The cleverest kind of time travel story is one in which the past seems to have been changed but then turns out not to have been. Poul Anderson's The Dancer From Atlantis (London, 1977) is one such. Erissa remembers that, before the catastrophe, she and Duncan were together on Crete where he became the father of her first child.
However, the catastrophe occurs while Duncan is still en route to Crete. So why does Erissa remember events that cannot have occurred and who was the father? By the time Duncan arrives, Theseus has raped the teenage Erissa but the adult Erissa, accompanying Duncan, hypnotizes her younger self with spurious memories. Thus, the causal circle is completed.
When the older Erissa and Duncan meet - the second time for her but the first for him - they resume a physical relationship that they had not in fact had when she was younger. Parting from the hypnotised younger Erissa, Duncan says, " 'Know that in the end I'll call you back to me.' " (p. 166)
We last see Theseus swaggering away - not a usual last scene for the villain of an action-adventure novel. However, by rescuing young Erissa, Duncan and the mature Erissa prevent Theseus from using her to consolidate his power through the Goddess religion. To that extent, they thwart his plans.
The high priestess called "the Ariadne," conspiring with the invader Theseus, had ordered that a thread of lamps be lit to guide his men through the main halls of the Minos' palace, called "the Labyrinth." Thus, very understatedly, Anderson presents a possible origin for the myth of Minos' daughter Ariadne helping Theseus to escape from the Labyrinth that had housed the Minotaur.
Duncan and Oleg, stranded in 1400 BC but knowing that futurian time travelers will probably observe the imminent Atlantean eruption, build anachronistic ships to sail nearby in the hope that the futurians, seeing the ships, will deduce the presence of stranded time travelers and rescue them. It works:
"A shining shape descended from the clouds." (p. 167)
- while the anachronisms burned in battle.

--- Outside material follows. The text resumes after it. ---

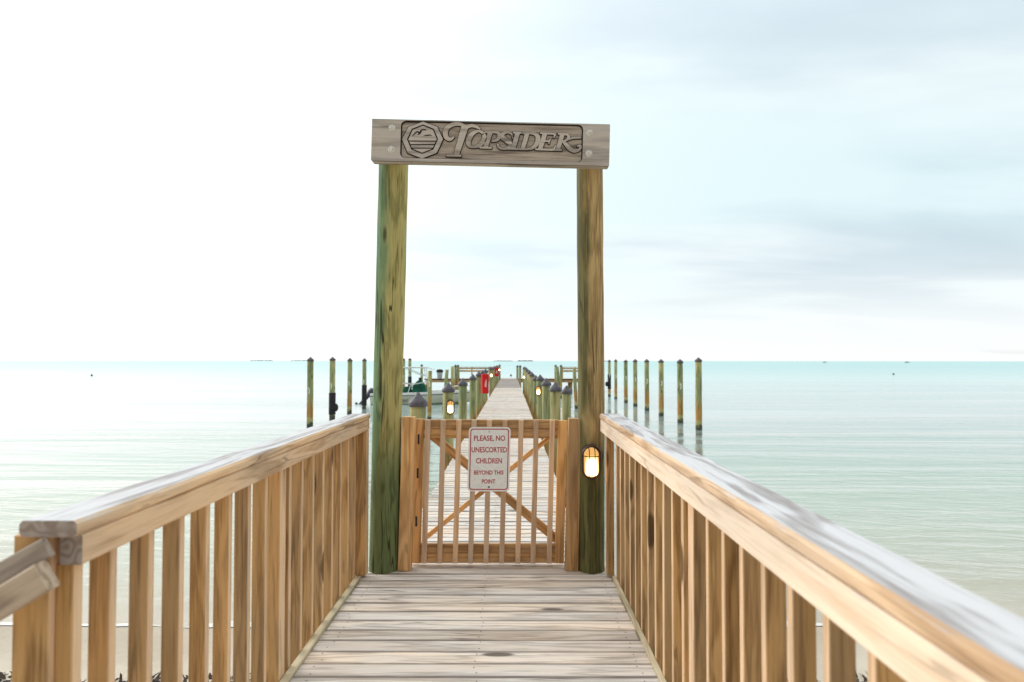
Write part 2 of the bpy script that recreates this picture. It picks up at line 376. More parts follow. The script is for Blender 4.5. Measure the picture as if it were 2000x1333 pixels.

Erissa's Cretans celebrate the death and resurrection of the god, Asterion. While it is true that Paganism included such myths, I wonder if Anderson had to invent some of the details for novelistic purposes? Lastly, I would like to read a time travel story in which the hero is told of a happy summer that he spent in Crete and, at the end of the story, begins to experience that summer exactly as it had been recounted to him!